Stated goal
Word for word, restate every line of the listing that follows.
----
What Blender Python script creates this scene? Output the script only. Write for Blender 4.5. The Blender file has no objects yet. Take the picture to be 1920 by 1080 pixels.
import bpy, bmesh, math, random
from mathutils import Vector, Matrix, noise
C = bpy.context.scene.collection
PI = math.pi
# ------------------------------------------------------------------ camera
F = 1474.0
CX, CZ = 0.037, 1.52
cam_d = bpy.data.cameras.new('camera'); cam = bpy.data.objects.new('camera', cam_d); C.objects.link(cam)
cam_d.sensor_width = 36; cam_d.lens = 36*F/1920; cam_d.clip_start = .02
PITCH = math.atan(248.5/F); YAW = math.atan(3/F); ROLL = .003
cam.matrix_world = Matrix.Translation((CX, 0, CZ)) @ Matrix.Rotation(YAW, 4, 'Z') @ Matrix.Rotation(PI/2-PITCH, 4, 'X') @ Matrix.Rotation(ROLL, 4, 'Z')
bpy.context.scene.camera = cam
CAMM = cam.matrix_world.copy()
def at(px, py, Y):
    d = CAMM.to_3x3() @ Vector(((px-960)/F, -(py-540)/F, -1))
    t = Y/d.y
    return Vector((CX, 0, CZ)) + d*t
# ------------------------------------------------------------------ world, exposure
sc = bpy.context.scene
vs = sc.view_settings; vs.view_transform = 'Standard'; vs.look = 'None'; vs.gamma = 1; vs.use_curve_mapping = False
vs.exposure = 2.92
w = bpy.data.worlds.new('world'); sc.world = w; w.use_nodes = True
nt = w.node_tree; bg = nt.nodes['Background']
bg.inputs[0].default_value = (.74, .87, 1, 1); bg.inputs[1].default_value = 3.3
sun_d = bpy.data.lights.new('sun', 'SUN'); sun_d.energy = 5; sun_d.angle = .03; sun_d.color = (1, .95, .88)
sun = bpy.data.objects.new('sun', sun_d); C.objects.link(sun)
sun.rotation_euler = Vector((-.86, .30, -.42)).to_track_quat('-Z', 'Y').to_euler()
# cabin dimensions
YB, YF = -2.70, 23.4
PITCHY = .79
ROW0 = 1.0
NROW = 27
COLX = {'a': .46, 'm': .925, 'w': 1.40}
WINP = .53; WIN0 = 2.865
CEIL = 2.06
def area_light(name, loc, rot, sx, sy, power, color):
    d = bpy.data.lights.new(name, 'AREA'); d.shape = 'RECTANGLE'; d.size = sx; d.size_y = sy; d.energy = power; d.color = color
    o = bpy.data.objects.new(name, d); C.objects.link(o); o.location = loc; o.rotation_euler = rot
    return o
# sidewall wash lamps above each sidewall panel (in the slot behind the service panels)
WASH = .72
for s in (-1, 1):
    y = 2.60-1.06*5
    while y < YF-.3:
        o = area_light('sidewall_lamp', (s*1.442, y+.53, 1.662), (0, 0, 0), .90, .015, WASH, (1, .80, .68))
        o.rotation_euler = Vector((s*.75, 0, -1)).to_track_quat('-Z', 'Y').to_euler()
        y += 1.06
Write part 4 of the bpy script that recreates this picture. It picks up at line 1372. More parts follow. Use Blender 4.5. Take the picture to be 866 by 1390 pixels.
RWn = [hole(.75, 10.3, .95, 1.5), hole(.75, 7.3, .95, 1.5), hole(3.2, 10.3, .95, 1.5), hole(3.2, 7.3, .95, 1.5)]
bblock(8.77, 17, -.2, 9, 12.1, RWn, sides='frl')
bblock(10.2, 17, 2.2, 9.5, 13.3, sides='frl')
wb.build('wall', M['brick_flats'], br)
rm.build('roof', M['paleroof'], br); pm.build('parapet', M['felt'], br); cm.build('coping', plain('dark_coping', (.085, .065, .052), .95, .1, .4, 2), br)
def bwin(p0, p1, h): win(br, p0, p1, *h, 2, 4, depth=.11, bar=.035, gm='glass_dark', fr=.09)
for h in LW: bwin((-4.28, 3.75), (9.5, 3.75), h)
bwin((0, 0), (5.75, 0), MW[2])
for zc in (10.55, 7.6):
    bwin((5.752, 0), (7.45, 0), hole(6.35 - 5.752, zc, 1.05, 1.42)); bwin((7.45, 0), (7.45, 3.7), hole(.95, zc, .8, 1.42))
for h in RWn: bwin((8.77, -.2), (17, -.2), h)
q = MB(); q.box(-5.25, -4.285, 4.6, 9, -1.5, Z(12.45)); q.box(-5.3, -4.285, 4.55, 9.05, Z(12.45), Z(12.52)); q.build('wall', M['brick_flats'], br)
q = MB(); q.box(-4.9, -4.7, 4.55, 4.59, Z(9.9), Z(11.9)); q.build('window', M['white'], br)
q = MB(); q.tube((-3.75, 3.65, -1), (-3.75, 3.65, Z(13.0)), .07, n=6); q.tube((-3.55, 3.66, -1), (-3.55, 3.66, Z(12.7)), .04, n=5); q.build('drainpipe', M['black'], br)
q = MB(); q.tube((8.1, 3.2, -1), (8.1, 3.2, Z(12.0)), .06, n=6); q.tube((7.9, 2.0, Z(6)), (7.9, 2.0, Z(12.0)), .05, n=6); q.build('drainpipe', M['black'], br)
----
Correct answer
What Blender Python script creates this scene? Output the script only. Write for Blender 4.5. The Blender file has no objects yet. Take the picture to be 1920 by 1080 pixels.
import bpy, bmesh, math, random
from mathutils import Vector, Matrix, noise
C = bpy.context.scene.collection
PI = math.pi
# ------------------------------------------------------------------ camera
F = 1474.0
CX, CZ = 0.037, 1.52
cam_d = bpy.data.cameras.new('camera'); cam = bpy.data.objects.new('camera', cam_d); C.objects.link(cam)
cam_d.sensor_width = 36; cam_d.lens = 36*F/1920; cam_d.clip_start = .02
PITCH = math.atan(248.5/F); YAW = math.atan(3/F); ROLL = .003
cam.matrix_world = Matrix.Translation((CX, 0, CZ)) @ Matrix.Rotation(YAW, 4, 'Z') @ Matrix.Rotation(PI/2-PITCH, 4, 'X') @ Matrix.Rotation(ROLL, 4, 'Z')
bpy.context.scene.camera = cam
CAMM = cam.matrix_world.copy()
def at(px, py, Y):
    d = CAMM.to_3x3() @ Vector(((px-960)/F, -(py-540)/F, -1))
    t = Y/d.y
    return Vector((CX, 0, CZ)) + d*t
# ------------------------------------------------------------------ world, exposure
sc = bpy.context.scene
vs = sc.view_settings; vs.view_transform = 'Standard'; vs.look = 'None'; vs.gamma = 1; vs.use_curve_mapping = False
vs.exposure = 2.92
w = bpy.data.worlds.new('world'); sc.world = w; w.use_nodes = True
nt = w.node_tree; bg = nt.nodes['Background']
bg.inputs[0].default_value = (.74, .87, 1, 1); bg.inputs[1].default_value = 3.3
sun_d = bpy.data.lights.new('sun', 'SUN'); sun_d.energy = 5; sun_d.angle = .03; sun_d.color = (1, .95, .88)
sun = bpy.data.objects.new('sun', sun_d); C.objects.link(sun)
sun.rotation_euler = Vector((-.86, .30, -.42)).to_track_quat('-Z', 'Y').to_euler()
# cabin dimensions
YB, YF = -2.70, 23.4
PITCHY = .79
ROW0 = 1.0
NROW = 27
COLX = {'a': .46, 'm': .925, 'w': 1.40}
WINP = .53; WIN0 = 2.865
CEIL = 2.06
def area_light(name, loc, rot, sx, sy, power, color):
    d = bpy.data.lights.new(name, 'AREA'); d.shape = 'RECTANGLE'; d.size = sx; d.size_y = sy; d.energy = power; d.color = color
    o = bpy.data.objects.new(name, d); C.objects.link(o); o.location = loc; o.rotation_euler = rot
    return o
# sidewall wash lamps above each sidewall panel (in the slot behind the service panels)
WASH = .72
for s in (-1, 1):
    y = 2.60-1.06*5
    while y < YF-.3:
        o = area_light('sidewall_lamp', (s*1.442, y+.53, 1.662), (0, 0, 0), .90, .015, WASH, (1, .80, .68))
        o.rotation_euler = Vector((s*.75, 0, -1)).to_track_quat('-Z', 'Y').to_euler()
        y += 1.06
Write part 4 of the bpy script that recreates this picture. It picks up at line 1372. More parts follow. Use Blender 4.5. Take the picture to be 866 by 1390 pixels.
RWn = [hole(.75, 10.3, .95, 1.5), hole(.75, 7.3, .95, 1.5), hole(3.2, 10.3, .95, 1.5), hole(3.2, 7.3, .95, 1.5)]
bblock(8.77, 17, -.2, 9, 12.1, RWn, sides='frl')
bblock(10.2, 17, 2.2, 9.5, 13.3, sides='frl')
wb.build('wall', M['brick_flats'], br)
rm.build('roof', M['paleroof'], br); pm.build('parapet', M['felt'], br); cm.build('coping', plain('dark_coping', (.085, .065, .052), .95, .1, .4, 2), br)
def bwin(p0, p1, h): win(br, p0, p1, *h, 2, 4, depth=.11, bar=.035, gm='glass_dark', fr=.09)
for h in LW: bwin((-4.28, 3.75), (9.5, 3.75), h)
bwin((0, 0), (5.75, 0), MW[2])
for zc in (10.55, 7.6):
    bwin((5.752, 0), (7.45, 0), hole(6.35 - 5.752, zc, 1.05, 1.42)); bwin((7.45, 0), (7.45, 3.7), hole(.95, zc, .8, 1.42))
for h in RWn: bwin((8.77, -.2), (17, -.2), h)
q = MB(); q.box(-5.25, -4.285, 4.6, 9, -1.5, Z(12.45)); q.box(-5.3, -4.285, 4.55, 9.05, Z(12.45), Z(12.52)); q.build('wall', M['brick_flats'], br)
q = MB(); q.box(-4.9, -4.7, 4.55, 4.59, Z(9.9), Z(11.9)); q.build('window', M['white'], br)
q = MB(); q.tube((-3.75, 3.65, -1), (-3.75, 3.65, Z(13.0)), .07, n=6); q.tube((-3.55, 3.66, -1), (-3.55, 3.66, Z(12.7)), .04, n=5); q.build('drainpipe', M['black'], br)
q = MB(); q.tube((8.1, 3.2, -1), (8.1, 3.2, Z(12.0)), .06, n=6); q.tube((7.9, 2.0, Z(6)), (7.9, 2.0, Z(12.0)), .05, n=6); q.build('drainpipe', M['black'], br)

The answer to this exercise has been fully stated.